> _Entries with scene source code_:
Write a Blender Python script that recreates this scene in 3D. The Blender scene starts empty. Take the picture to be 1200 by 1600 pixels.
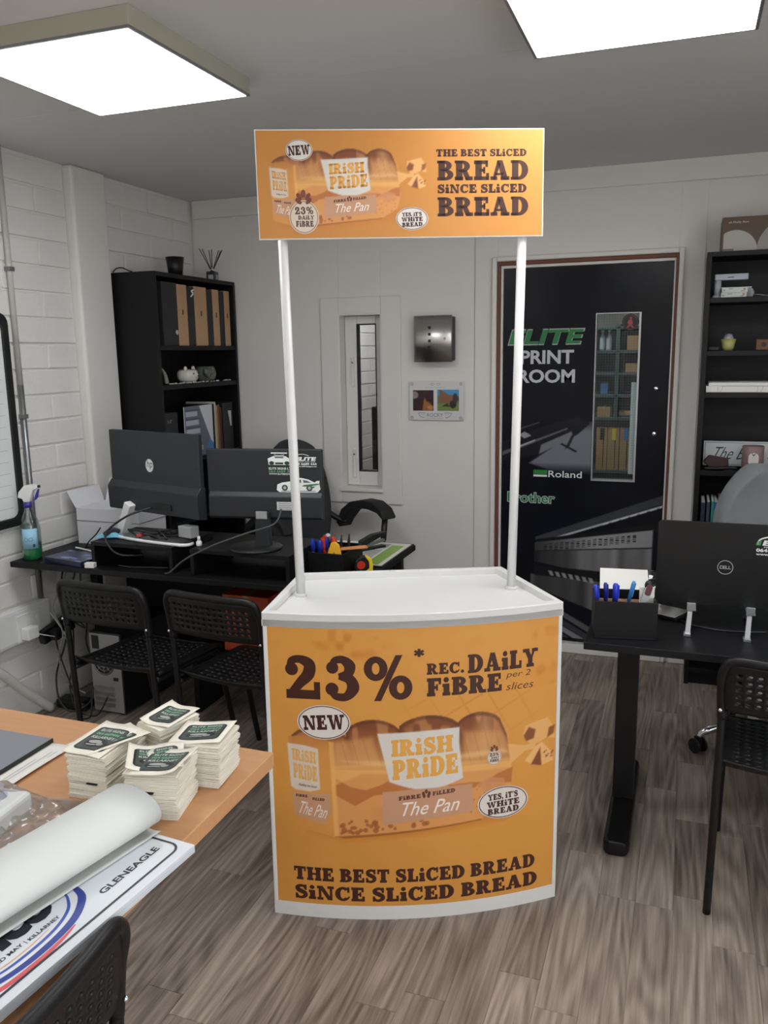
import bpy, bmesh, math, random
import numpy as np
from mathutils import Vector, Matrix
from mathutils.geometry import tessellate_polygon

# ---------------------------------------------------------------- camera, world, exposure
SC = bpy.context.scene
COL = SC.collection
PITCH, ROLL, YAW, EYE = 0.18903, -0.01501, 0.3475, 1.55
_fw = Vector((-math.sin(YAW) * math.cos(PITCH), math.cos(YAW) * math.cos(PITCH), -math.sin(PITCH)))
_r = Vector((math.cos(YAW), math.sin(YAW), 0))
_u = _r.cross(_fw)
_r, _u = _r * math.cos(ROLL) + _u * math.sin(ROLL), _u * math.cos(ROLL) - _r * math.sin(ROLL)
cam = bpy.data.cameras.new('camera')
cam.sensor_fit = 'VERTICAL'; cam.sensor_height = 24.0
cam.lens = 24.0 * 1300 / 1600
cam.clip_start = 0.05
cam_o = bpy.data.objects.new('camera', cam)
COL.objects.link(cam_o)
cam_o.matrix_world = Matrix(((_r.x, _u.x, -_fw.x, 0), (_r.y, _u.y, -_fw.y, 0), (_r.z, _u.z, -_fw.z, EYE), (0, 0, 0, 1)))
SC.camera = cam_o
world = bpy.data.worlds.new('world'); SC.world = world; world.use_nodes = True
world.node_tree.nodes['Background'].inputs[0].default_value = (0.93, 0.97, 1.0, 1)
world.node_tree.nodes['Background'].inputs[1].default_value = 4.2
SC.view_settings.view_transform = 'Standard'
SC.view_settings.look = 'None'
SC.view_settings.gamma = 1.0
SC.view_settings.use_curve_mapping = False
SC.view_settings.exposure = 0.0
LAMP = 12.0                       # radiance of the ceiling panels
portal = bpy.data.lights.new('added_window_portal', 'AREA'); portal.shape = 'RECTANGLE'; portal.size = 3.5; portal.size_y = 1.8
portal.cycles.is_portal = True                # guides daylight rays through the unseen window added beside the camera
portal_o = bpy.data.objects.new('added_window_portal', portal); COL.objects.link(portal_o)
portal_o.location = (2.29, -.75, 1.3); portal_o.rotation_euler = (math.pi / 2, 0, math.pi / 2)
CEIL, BACK, LEFT = 2.388, 4.218, -2.642
RNG = random.Random(5)

# ---------------------------------------------------------------- colours and materials
def lin(c):
    c = [x / 255.0 for x in c[:3]]
    return tuple(x / 12.92 if x <= .04045 else ((x + .055) / 1.055) ** 2.4 for x in c)
MATS = {}
def mat(name, rgb=(128, 128, 128), rough=.5, metal=0., spec=.5, var=0., vscale=8., bump=0., bscale=60., emit=0., coat=0., alpha=None, stretch=None, trans=0., sheen=0.):
    if name in MATS: return MATS[name]
    m = bpy.data.materials.new(name); m.use_nodes = True
    nt = m.node_tree; b = nt.nodes['Principled BSDF']
    b.inputs['Roughness'].default_value = rough
    b.inputs['Metallic'].default_value = metal
    b.inputs['Specular IOR Level'].default_value = spec
    c = lin(rgb)
    b.inputs['Base Color'].default_value = (*c, 1)
    if coat: b.inputs['Coat Weight'].default_value = coat
    if trans: b.inputs['Transmission Weight'].default_value = trans
    if sheen: b.inputs['Sheen Weight'].default_value = sheen
    tc = nt.nodes.new('ShaderNodeTexCoord'); src = tc.outputs['Object']
    if stretch:
        mp = nt.nodes.new('ShaderNodeMapping'); mp.inputs['Scale'].default_value = stretch
        nt.links.new(src, mp.inputs[0]); src = mp.outputs[0]
    if var:
        n = nt.nodes.new('ShaderNodeTexNoise'); n.inputs['Scale'].default_value = vscale; n.inputs['Detail'].default_value = 5
        nt.links.new(src, n.inputs['Vector'])
        r = nt.nodes.new('ShaderNodeMix'); r.data_type = 'RGBA'
        r.inputs[6].default_value = (*[x * (1 - var) for x in c], 1)
        r.inputs[7].default_value = (*[min(1, x * (1 + var)) for x in c], 1)
        nt.links.new(n.outputs[0], r.inputs[0]); nt.links.new(r.outputs[2], b.inputs['Base Color'])
    if bump:
        n = nt.nodes.new('ShaderNodeTexNoise'); n.inputs['Scale'].default_value = bscale; n.inputs['Detail'].default_value = 4
        nt.links.new(src, n.inputs['Vector'])
        bp = nt.nodes.new('ShaderNodeBump'); bp.inputs['Strength'].default_value = bump; bp.inputs['Distance'].default_value = .01
        nt.links.new(n.outputs[0], bp.inputs['Height']); nt.links.new(bp.outputs[0], b.inputs['Normal'])
    if emit:
        b.inputs['Emission Color'].default_value = (.97, .985, 1, 1); b.inputs['Emission Strength'].default_value = emit
    if alpha is not None: b.inputs['Alpha'].default_value = alpha
    MATS[name] = m
    return m
def glass_mat(name, tint=(255, 255, 255), refl=.08, rough=.02):
    if name in MATS: return MATS[name]
    m = bpy.data.materials.new(name); m.use_nodes = True; nt = m.node_tree
    nt.nodes.remove(nt.nodes['Principled BSDF'])
    t = nt.nodes.new('ShaderNodeBsdfTransparent'); t.inputs[0].default_value = (*lin(tint), 1)
    g = nt.nodes.new('ShaderNodeBsdfGlossy'); g.inputs['Roughness'].default_value = rough
    f = nt.nodes.new('ShaderNodeLayerWeight'); f.inputs[0].default_value = .25
    a = nt.nodes.new('ShaderNodeMath'); a.operation = 'MULTIPLY_ADD'; a.inputs[1].default_value = .45; a.inputs[2].default_value = refl; a.use_clamp = True
    x = nt.nodes.new('ShaderNodeMixShader')
    nt.links.new(f.outputs['Facing'], a.inputs[0]); nt.links.new(a.outputs[0], x.inputs[0])
    nt.links.new(t.outputs[0], x.inputs[1]); nt.links.new(g.outputs[0], x.inputs[2])
    nt.links.new(x.outputs[0], nt.nodes['Material Output'].inputs[0])
    MATS[name] = m
    return m
def print_mat(name='print', rough=.45, coat=0., bump=0., bscale=30., spec=.5):
    """printed surface: colour comes from the ink stored on the mesh"""
    if name in MATS: return MATS[name]
    m = mat(name, (200, 200, 200), rough, coat=coat, spec=spec, bump=bump, bscale=bscale); nt = m.node_tree
    a = nt.nodes.new('ShaderNodeAttribute'); a.attribute_name = 'ink'
    nt.links.new(a.outputs['Color'], nt.nodes['Principled BSDF'].inputs['Base Color'])
    return m

# ---------------------------------------------------------------- objects and meshes
def tag(o, label=None, cat=None, group=None, kind=None):
    for k, v in (('label', label), ('category', cat), ('group', group), ('kind', kind)):
        if v: o[k] = v
    return o
def thing(name, label, cat, loc=(0, 0, 0), rz=0., group=None):
    o = bpy.data.objects.new(name, None); COL.objects.link(o)
    o.empty_display_size = .05
    o.location = loc; o.rotation_euler = (0, 0, rz)
    return tag(o, label, cat, group)
def struct(name):
    o = bpy.data.objects.new(name, None); COL.objects.link(o); o['kind'] = 'structure'
    return o
def link_mesh(name, me, m, parent):
    o = bpy.data.objects.new(name, me); COL.objects.link(o)
    if m is not None:
        for x in (m if isinstance(m, (list, tuple)) else [m]): me.materials.append(x)
    if parent is not None: o.parent = parent
    return o
def copy_tree(o, parent=None):
    c = o.copy(); COL.objects.link(c)
    if parent is not None: c.parent = parent
    for ch in list(o.children): copy_tree(ch, c)
    return c
def catmull(pts, n=8, closed=False):
    P = [Vector(p) for p in pts]; out = []
    k = len(P); rng = range(k if closed else k - 1)
    for i in rng:
        if closed: p0, p1, p2, p3 = P[i - 1], P[i], P[(i + 1) % k], P[(i + 2) % k]
        else: p0, p1, p2, p3 = P[max(i - 1, 0)], P[i], P[i + 1], P[min(i + 2, k - 1)]
        for j in range(n):
            t = j / n
            out.append(.5 * ((2 * p1) + (p2 - p0) * t + (2 * p0 - 5 * p1 + 4 * p2 - p3) * t * t + (3 * p1 - p0 - 3 * p2 + p3) * t ** 3))
    if not closed: out.append(P[-1])
    return out
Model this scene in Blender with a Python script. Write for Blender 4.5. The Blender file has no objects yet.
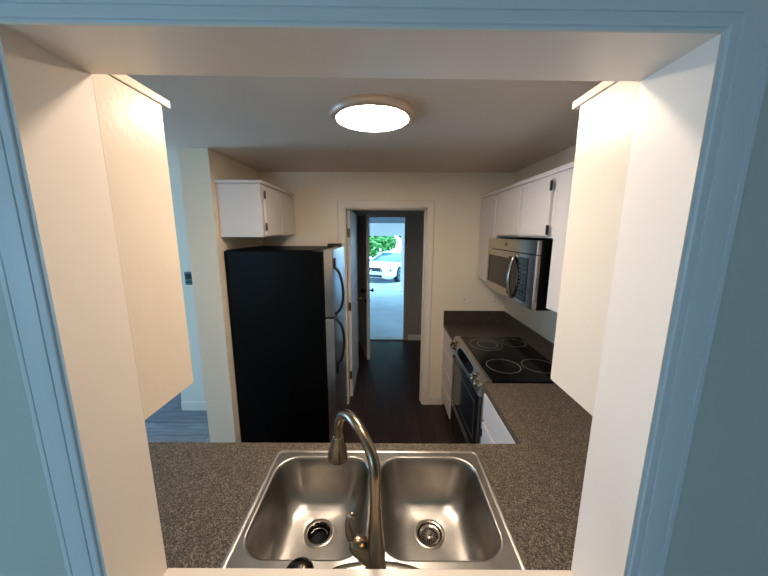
import bpy, bmesh, math, random
from mathutils import Vector, Matrix, noise as mnoise
random.seed(7)
S = bpy.context.scene
COL = S.collection
PI = math.pi

# ------------------------------------------------------------------ helpers
def lin(r, g, b):
    f = lambda c: (c/255/12.92) if c/255 <= .04045 else ((c/255+.055)/1.055)**2.4
    return (f(r), f(g), f(b), 1)

def wloc(o):
    v = Vector((0, 0, 0))
    while o is not None:
        v += o.location
        o = o.parent
    return v

def obj(name, bm, mat, parent=None, smooth=None, local=False):
    """link bm (world coordinates, or the root's own frame when local) as one mesh object"""
    me = bpy.data.meshes.new(name)
    o = bpy.data.objects.new(name, me)
    COL.objects.link(o)
    if parent is not None:
        o.parent = parent
        if not local:
            bmesh.ops.translate(bm, verts=bm.verts, vec=-wloc(parent))
    else:
        xs = [v.co.x for v in bm.verts]; ys = [v.co.y for v in bm.verts]; zs = [v.co.z for v in bm.verts]
        c = Vector(((min(xs)+max(xs))/2, (min(ys)+max(ys))/2, min(zs)))
        bmesh.ops.translate(bm, verts=bm.verts, vec=-c)
        o.location = c
    bmesh.ops.recalc_face_normals(bm, faces=bm.faces)
    bm.to_mesh(me); bm.free()
    me.materials.append(mat)
    if smooth is not None:
        me.polygons.foreach_set('use_smooth', [True]*len(me.polygons))
        try: me.set_sharp_from_angle(angle=math.radians(smooth))
        except Exception: pass
    return o

def tag(o, label, cat, group=None, kind=None):
    o['label'] = label; o['category'] = cat
    if group: o['group'] = group
    if kind: o['kind'] = kind
    return o

def thing(name, label, cat, loc=(0, 0, 0), rz=0, group=None):
    o = bpy.data.objects.new(name, None); COL.objects.link(o)
    o.empty_display_size = .05
    o.location = loc; o.rotation_euler = (0, 0, rz)
    return tag(o, label, cat, group)

def struct(name, bm, mat, label, cat, smooth=None):
    return tag(obj(name, bm, mat, smooth=smooth), label, cat, kind='structure')

def NB(): return bmesh.new()

def box(bm, x0, x1, y0, y1, z0, z1, bev=0, seg=2):
    r = bmesh.ops.create_cube(bm, size=1)
    vs = r['verts']
    for v in vs:
        v.co = Vector((x0+(v.co.x+.5)*(x1-x0), y0+(v.co.y+.5)*(y1-y0), z0+(v.co.z+.5)*(z1-z0)))
    if bev:
        es = list({e for v in vs for e in v.link_edges})
        bmesh.ops.bevel(bm, geom=es, offset=bev, segments=seg, profile=.5, affect='EDGES')
    return bm

def B(x0, x1, y0, y1, z0, z1, bev=0, seg=2):
    return box(NB(), x0, x1, y0, y1, z0, z1, bev, seg)

def plate(outer, holes, a0, a1, axis='z'):
    """polygon with holes, extruded from a0 to a1 along axis. 2D points: z->(x,y), y->(x,z), x->(y,z)"""
    bm = NB()
    mk = {'z': lambda p, a: (p[0], p[1], a), 'y': lambda p, a: (p[0], a, p[1]), 'x': lambda p, a: (a, p[0], p[1])}[axis]
    edges = []
    for lp in [outer]+holes:
        vs = [bm.verts.new(mk(p, a0)) for p in lp]
        for i in range(len(vs)):
            edges.append(bm.edges.new((vs[i], vs[(i+1) % len(vs)])))
    nrm = {'z': (0, 0, 1), 'y': (0, 1, 0), 'x': (1, 0, 0)}[axis]
    bmesh.ops.triangle_fill(bm, use_beauty=True, use_dissolve=True, edges=edges, normal=nrm)
    if a1 != a0:
        g = bmesh.ops.extrude_face_region(bm, geom=list(bm.faces))
        d = Vector(nrm)*(a1-a0)
        bmesh.ops.translate(bm, verts=[v for v in g['geom'] if isinstance(v, bmesh.types.BMVert)], vec=d)
    return bm

def rect(x0, x1, y0, y1): return [(x0, y0), (x1, y0), (x1, y1), (x0, y1)]

def rrect(x0, x1, y0, y1, r, n=8):
    p = []
    for cx, cy, a in ((x1-r, y0+r, -90), (x1-r, y1-r, 0), (x0+r, y1-r, 90), (x0+r, y0+r, 180)):
        for k in range(n+1):
            t = math.radians(a+90*k/n)
            p.append((cx+r*math.cos(t), cy+r*math.sin(t)))
    return p

def loft(bm, loops, cap0=False, cap1=False, closed=True):
    rows = [[bm.verts.new(p) for p in lp] for lp in loops]
    n = len(rows[0])
    for a, b in zip(rows, rows[1:]):
        for i in range(n if closed else n-1):
            bm.faces.new((a[i], a[(i+1) % n], b[(i+1) % n], b[i]))
    if cap0: bm.faces.new(rows[0][::-1])
    if cap1: bm.faces.new(rows[-1])
    return rows

def lathe(bm, c, prof, n=40, axis='z', cap0=True, cap1=True, sx=1, sy=1):
    """prof = [(radius, height)...] about axis through c"""
    c = Vector(c); loops = []
    for r, h in prof:
        lp = []
        for k in range(n):
            t = 2*PI*k/n; a, b = r*sx*math.cos(t), r*sy*math.sin(t)
            lp.append(c+Vector({'z': (a, b, h), 'x': (h, a, b), 'y': (a, h, b)}[axis]))
        loops.append(lp)
    loft(bm, loops, cap0, cap1)
    return bm

def spline(pts, per=8):
    pts = [Vector(p) for p in pts]; out = []
    P = [pts[0]*2-pts[1]]+pts+[pts[-1]*2-pts[-2]]
    for i in range(1, len(P)-2):
        for k in range(per):
            t = k/per
            out.append(.5*((2*P[i])+(-P[i-1]+P[i+1])*t+(2*P[i-1]-5*P[i]+4*P[i+1]-P[i+2])*t*t+(-P[i-1]+3*P[i]-3*P[i+1]+P[i+2])*t**3))
    out.append(pts[-1])
    return out

def tube(bm, pts, radii, n=20, flat=1.0, up=None):
    pts = [Vector(p) for p in pts]
    m = len(pts)
    if not isinstance(radii, (list, tuple)): radii = [radii]*m
    if len(radii) != m:
        R = radii; radii = []
        for i in range(m):
            t = i/(m-1)*(len(R)-1); k = min(int(t), len(R)-2)
            radii.append(R[k]+(R[k+1]-R[k])*(t-k))
    T = (pts[1]-pts[0]).normalized()
    ref = Vector(up) if up else (Vector((0, 0, 1)) if abs(T.z) < .9 else Vector((1, 0, 0)))
    N = (ref-T*ref.dot(T)).normalized()
    loops = []
    for i in range(m):
        t = (pts[min(i+1, m-1)]-pts[max(i-1, 0)]).normalized()
        N = (N-t*N.dot(t)).normalized(); Bn = t.cross(N)
        loops.append([pts[i]+(N*math.cos(a)*flat+Bn*math.sin(a))*radii[i] for a in [2*PI*k/n for k in range(n)]])
    loft(bm, loops, True, True)
    return bm

# ------------------------------------------------------------------ materials
def M(name, base, rough=.5, metal=0, spec=.5, coat=0, noise=None, bump=None, emit=None):
    m = bpy.data.materials.new(name); m.use_nodes = True
    nt = m.node_tree; b = nt.nodes['Principled BSDF']
    b.inputs['Base Color'].default_value = base
    b.inputs['Roughness'].default_value = rough
    b.inputs['Metallic'].default_value = metal
    b.inputs['Specular IOR Level'].default_value = spec
    b.inputs['Coat Weight'].default_value = coat
    if emit:
        b.inputs['Emission Color'].default_value = emit[0]; b.inputs['Emission Strength'].default_value = emit[1]
    tc = nt.nodes.new('ShaderNodeTexCoord')
    def tex(scale, stretch, detail=4):
        mp = nt.nodes.new('ShaderNodeMapping'); mp.inputs['Scale'].default_value = stretch
        nt.links.new(tc.outputs['Object'], mp.inputs['Vector'])
        n = nt.nodes.new('ShaderNodeTexNoise'); n.inputs['Scale'].default_value = scale; n.inputs['Detail'].default_value = detail
        nt.links.new(mp.outputs['Vector'], n.inputs['Vector'])
        return n
    if noise:   # (scale, stretch, colour2, lo, hi)
        n = tex(noise[0], noise[1])
        rp = nt.nodes.new('ShaderNodeValToRGB')
        rp.color_ramp.elements[0].position = noise[3]; rp.color_ramp.elements[1].position = noise[4]
        rp.color_ramp.elements[0].color = base; rp.color_ramp.elements[1].color = noise[2]
        nt.links.new(n.outputs['Fac'], rp.inputs['Fac']); nt.links.new(rp.outputs['Color'], b.inputs['Base Color'])
    if bump:    # (scale, stretch, strength, distance)
        n = tex(bump[0], bump[1], 2)
        bp = nt.nodes.new('ShaderNodeBump'); bp.inputs['Strength'].default_value = bump[2]; bp.inputs['Distance'].default_value = bump[3]
        nt.links.new(n.outputs['Fac'], bp.inputs['Height']); nt.links.new(bp.outputs['Normal'], b.inputs['Normal'])
    return m

def planks(name, c1, c2, mort, w, h, rough, rot=0, streak=.5):
    m = M(name, c1, rough)
    nt = m.node_tree; b = nt.nodes['Principled BSDF']
    tc = nt.nodes.new('ShaderNodeTexCoord')
    mp = nt.nodes.new('ShaderNodeMapping'); mp.inputs['Rotation'].default_value = (0, 0, rot)
    nt.links.new(tc.outputs['Object'], mp.inputs['Vector'])
    br = nt.nodes.new('ShaderNodeTexBrick')
    br.inputs['Scale'].default_value = 1; br.inputs['Brick Width'].default_value = w; br.inputs['Row Height'].default_value = h
    br.inputs['Mortar Size'].default_value = .002; br.inputs['Bias'].default_value = 0
    br.inputs['Color1'].default_value = c1; br.inputs['Color2'].default_value = c2; br.inputs['Mortar'].default_value = mort
    nt.links.new(mp.outputs['Vector'], br.inputs['Vector'])
    mp2 = nt.nodes.new('ShaderNodeMapping'); mp2.inputs['Scale'].default_value = (2, 22, 1)
    nt.links.new(mp.outputs['Vector'], mp2.inputs['Vector'])
    n = nt.nodes.new('ShaderNodeTexNoise'); n.inputs['Scale'].default_value = 2; n.inputs['Detail'].default_value = 6
    n.inputs['Distortion'].default_value = .6
    nt.links.new(mp2.outputs['Vector'], n.inputs['Vector'])
    rp = nt.nodes.new('ShaderNodeValToRGB')
    rp.color_ramp.elements[0].position = .3; rp.color_ramp.elements[1].position = .7
    rp.color_ramp.elements[0].color = (streak, streak, streak, 1)
    nt.links.new(n.outputs['Fac'], rp.inputs['Fac'])
    mx = nt.nodes.new('ShaderNodeMix'); mx.data_type = 'RGBA'; mx.blend_type = 'MULTIPLY'; mx.inputs['Factor'].default_value = 1
    nt.links.new(br.outputs['Color'], mx.inputs[6]); nt.links.new(rp.outputs['Color'], mx.inputs[7])
    nt.links.new(mx.outputs[2], b.inputs['Base Color'])
    return m

def speckle(name, dark, mid, light, scale, rough):
    m = M(name, mid, rough)
    nt = m.node_tree; b = nt.nodes['Principled BSDF']
    tc = nt.nodes.new('ShaderNodeTexCoord')
    v = nt.nodes.new('ShaderNodeTexVoronoi'); v.inputs['Scale'].default_value = scale
    nt.links.new(tc.outputs['Object'], v.inputs['Vector'])
    sp = nt.nodes.new('ShaderNodeSeparateColor'); nt.links.new(v.outputs['Color'], sp.inputs['Color'])
    rp = nt.nodes.new('ShaderNodeValToRGB'); e = rp.color_ramp.elements
    rp.color_ramp.interpolation = 'CONSTANT'
    e[0].position = 0; e[0].color = dark; e[1].position = .4; e[1].color = mid
    q = e.new(.8); q.color = light
    nt.links.new(sp.outputs['Red'], rp.inputs['Fac']); nt.links.new(rp.outputs['Color'], b.inputs['Base Color'])
    return m

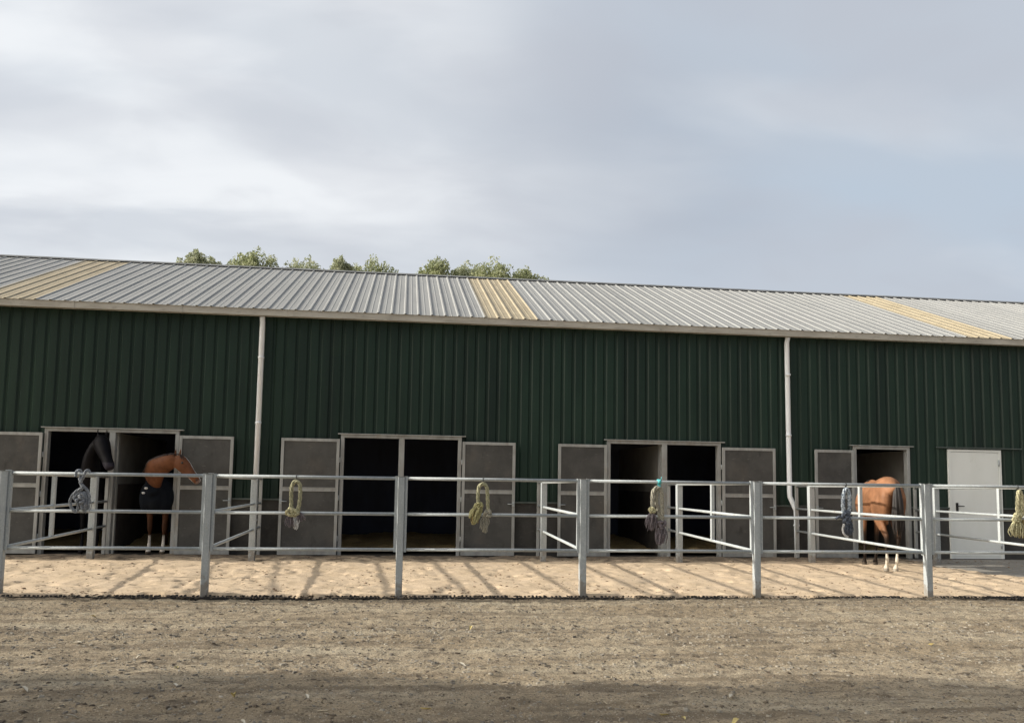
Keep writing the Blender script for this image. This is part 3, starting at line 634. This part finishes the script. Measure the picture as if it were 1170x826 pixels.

> _DIRECTION_: Set down again, exactly, the lines of the material above from its first line to the one with "from mathutils.geometry import", inclusive. Leave the pictures out.

> _WRITTEN ANSWER_:
Write a Blender Python script that recreates this scene in 3D. The Blender scene starts empty. Take the picture to be 1200 by 1600 pixels.
import bpy, bmesh, math, random
import numpy as np
from mathutils import Vector, Matrix
from mathutils.geometry import tessellate_polygon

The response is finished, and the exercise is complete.